Comparing yield trajectories across prime sub-markets to maximize your entry.
Bedmia Research Desk • 6 min read • Data through Q4 2024
The Dubai property market enters 2025 at an inflection point. With transaction volumes crossing AED 760 billion in 2024 and off-plan sales accounting for 65% of total deals, the question for strategic investors isn’t whether to deploy capital—it’s how to structure the entry for maximum risk-adjusted returns by 2026.
Off-plan purchases offer a fundamentally different return profile. With payment plans stretching 60–80% post-handover, investors deploy 10–20% upfront capital while locking in today’s pricing on assets that won’t complete until 2026–2028.
Source: DLD transaction data, Bedmia analytics. Jan–Dec 2024.
Ready properties offer immediate rental income—a compelling proposition in a market where occupancy rates exceed 89% across prime corridors. The yield profile is lower on paper but offers certainty, compounding income, and visa eligibility.
Short-term rental (STR) strategies in prime locations can push yields to 9–11% net.

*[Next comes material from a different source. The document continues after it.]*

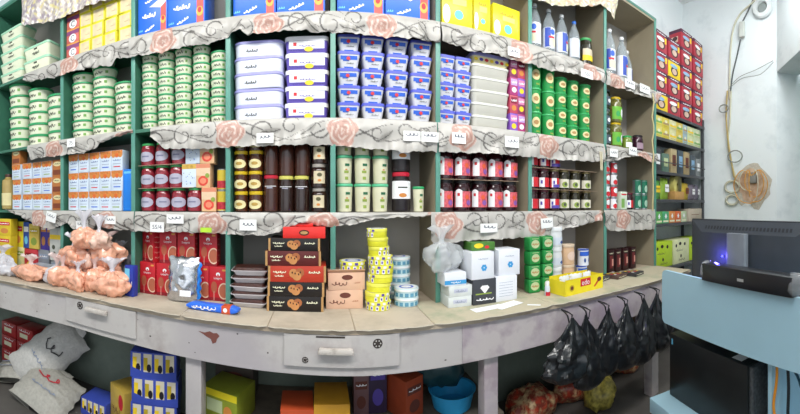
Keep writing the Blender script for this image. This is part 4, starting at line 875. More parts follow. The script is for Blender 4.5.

| Factor | Off-Plan | Ready |
|---|---|---|
| Capital Required | 10–20% upfront | 100% (or mortgage) |
| Income Start | 2–3 years | Immediate |
| Target Return | 20–35% Gain | 6–8% Yield |
| Visa Eligibility | On completion | Immediate |
Sophisticated investors are building barbell portfolios to balance immediate cashflow with high-growth corridor appreciation.